Facts and Figures
I haven’t been working at the studio these couple of weeks because my schedule has been wildly busy. Although I’ve been working on the things surrounding making artwork e.g., research, recording expenses, talking to people about future exhibitions, and other ad hoc tasks. I wanted to include this in my blog because it’s not mentioned about much anywhere. I suspect it’s because it demystifies the arts and makes it mundane. Is it such a bad thing to make the arts and creative sector relatable to non-art jobs? As it looks like it’s isolated on a summit of Maslow’s hierarchy.
Bags of Clothes
There’s something interesting about the psychology behind the clothes we wear, especially in a group setting. Our clothing choices depend on who we are closest to.
Some of my artworks feature clothes, and a lot of it is associated with laundry (Translucent and Transient, 2018, and Corpse, 2022). I also avidly research what makes people (including myself) tick. Why are we like the way we are?
Readymade
The installations, Corpse (2022) and Wrapped in cotton (2023), are readymade: I put the practical items in an art context and changed its function. There were some interesting points I’ve picked up when watching Duchamp: The Art of the Possible, in Sky Arts. They were talking about his readymade artworks that bring about questions on authorship. It made me reflect on the jeans I’ve used in Corpse, and who made them. I’ve mediated the garment to be an artwork, but the actual credit goes to invisible labour who have sewn the jeans together. (I’ve tried to research who the makers of Top Shop clothes are (e.g., the workers in a factory).
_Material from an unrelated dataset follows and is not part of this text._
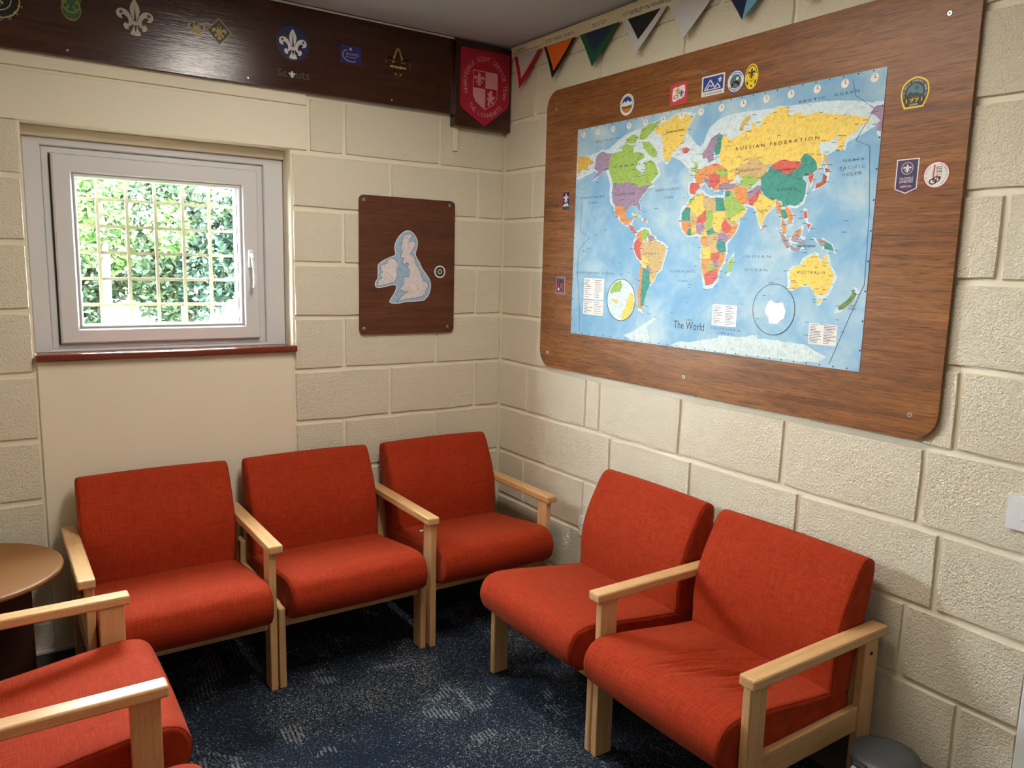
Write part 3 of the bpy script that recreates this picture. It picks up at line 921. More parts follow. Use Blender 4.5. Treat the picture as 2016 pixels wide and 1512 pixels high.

But it’s traced to Arcadia Group Ltd, which is a parent company). I first heard about it on the news in 2021.
The Absence of Identity
I think the information on readymade has made the title, Corpse more interesting because the term is a dead body (commenting on the unknown aspects of authorship (in this instance referring to the physical labour), as corpse is an impersonal term to describe someone who has died, rather than referring to the body by the person’s name). On a Kleinian level It’s a part of someone, and not the whole person. But it also made me think about Karl Marx and Friedrich Engels’ extract in Richard Noble’s Utopias: (Documents of Contemporary Art). They wrote about the different types of labour, that I feel resonate with the different places the pair of jeans has been, and the hands it’s touched before I bought it and made the garment into an artwork.
On a global scale, this absence of identity is even more interesting because I think it’s similar to migration.